#### Instruction
In the records below, find the line containing "Write the bpy" and the line containing "COL = SC.collection"; please repeat exactly the lines from one to the other, both included, and nothing more.
### Data for the task
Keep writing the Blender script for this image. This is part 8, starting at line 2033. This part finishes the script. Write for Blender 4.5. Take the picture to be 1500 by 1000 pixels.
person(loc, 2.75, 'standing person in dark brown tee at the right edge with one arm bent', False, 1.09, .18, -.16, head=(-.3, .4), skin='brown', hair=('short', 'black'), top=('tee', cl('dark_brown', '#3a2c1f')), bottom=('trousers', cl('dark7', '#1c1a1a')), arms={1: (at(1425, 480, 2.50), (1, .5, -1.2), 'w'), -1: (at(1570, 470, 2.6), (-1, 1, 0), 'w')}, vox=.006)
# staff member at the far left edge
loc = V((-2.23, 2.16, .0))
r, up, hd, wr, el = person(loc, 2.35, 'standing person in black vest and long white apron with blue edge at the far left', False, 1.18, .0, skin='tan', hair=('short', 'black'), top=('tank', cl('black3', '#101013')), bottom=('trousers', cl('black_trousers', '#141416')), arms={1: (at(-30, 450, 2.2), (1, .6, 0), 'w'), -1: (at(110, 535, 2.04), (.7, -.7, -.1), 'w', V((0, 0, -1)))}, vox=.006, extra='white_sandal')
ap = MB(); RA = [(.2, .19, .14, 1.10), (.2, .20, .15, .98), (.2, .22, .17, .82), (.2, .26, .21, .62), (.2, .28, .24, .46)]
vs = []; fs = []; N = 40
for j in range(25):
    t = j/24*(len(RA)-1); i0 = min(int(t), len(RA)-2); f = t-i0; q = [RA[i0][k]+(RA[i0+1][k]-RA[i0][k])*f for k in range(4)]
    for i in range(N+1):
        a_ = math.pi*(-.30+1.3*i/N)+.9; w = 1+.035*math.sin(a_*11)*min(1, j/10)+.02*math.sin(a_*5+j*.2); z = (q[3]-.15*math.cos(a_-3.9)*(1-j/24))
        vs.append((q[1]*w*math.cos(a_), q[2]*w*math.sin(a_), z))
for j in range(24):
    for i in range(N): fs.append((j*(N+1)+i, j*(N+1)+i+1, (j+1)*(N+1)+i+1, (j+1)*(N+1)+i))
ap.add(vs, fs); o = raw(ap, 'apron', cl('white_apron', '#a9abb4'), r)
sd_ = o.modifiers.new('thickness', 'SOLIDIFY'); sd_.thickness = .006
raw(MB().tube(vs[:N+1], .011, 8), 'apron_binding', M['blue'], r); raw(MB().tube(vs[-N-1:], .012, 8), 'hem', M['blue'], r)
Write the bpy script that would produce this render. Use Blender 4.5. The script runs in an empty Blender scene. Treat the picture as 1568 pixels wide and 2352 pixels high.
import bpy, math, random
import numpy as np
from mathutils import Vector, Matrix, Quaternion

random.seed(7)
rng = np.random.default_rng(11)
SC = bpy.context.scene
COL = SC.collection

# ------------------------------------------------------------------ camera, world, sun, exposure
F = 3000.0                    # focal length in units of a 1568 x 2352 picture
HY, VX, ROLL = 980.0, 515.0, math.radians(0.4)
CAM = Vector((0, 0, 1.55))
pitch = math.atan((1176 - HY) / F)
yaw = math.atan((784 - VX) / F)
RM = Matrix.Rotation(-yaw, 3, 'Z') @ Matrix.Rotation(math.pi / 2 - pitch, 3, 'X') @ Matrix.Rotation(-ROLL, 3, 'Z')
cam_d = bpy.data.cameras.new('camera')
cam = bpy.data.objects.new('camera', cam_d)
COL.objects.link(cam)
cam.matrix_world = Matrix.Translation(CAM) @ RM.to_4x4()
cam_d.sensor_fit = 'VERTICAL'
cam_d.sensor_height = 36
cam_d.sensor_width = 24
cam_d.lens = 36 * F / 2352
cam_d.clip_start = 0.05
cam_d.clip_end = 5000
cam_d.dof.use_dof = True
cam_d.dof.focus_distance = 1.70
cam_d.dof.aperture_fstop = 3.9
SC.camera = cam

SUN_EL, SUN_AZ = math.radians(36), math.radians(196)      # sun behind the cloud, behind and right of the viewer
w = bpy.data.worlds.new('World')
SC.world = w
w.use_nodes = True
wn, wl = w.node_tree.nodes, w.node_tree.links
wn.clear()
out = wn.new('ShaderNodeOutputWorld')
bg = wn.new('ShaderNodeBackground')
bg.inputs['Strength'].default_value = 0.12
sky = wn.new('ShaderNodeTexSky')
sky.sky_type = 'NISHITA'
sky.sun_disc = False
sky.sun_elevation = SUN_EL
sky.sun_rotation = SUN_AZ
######
#### Result below
Write the bpy script that would produce this render. Use Blender 4.5. The script runs in an empty Blender scene. Treat the picture as 1568 pixels wide and 2352 pixels high.
import bpy, math, random
import numpy as np
from mathutils import Vector, Matrix, Quaternion

random.seed(7)
rng = np.random.default_rng(11)
SC = bpy.context.scene
COL = SC.collection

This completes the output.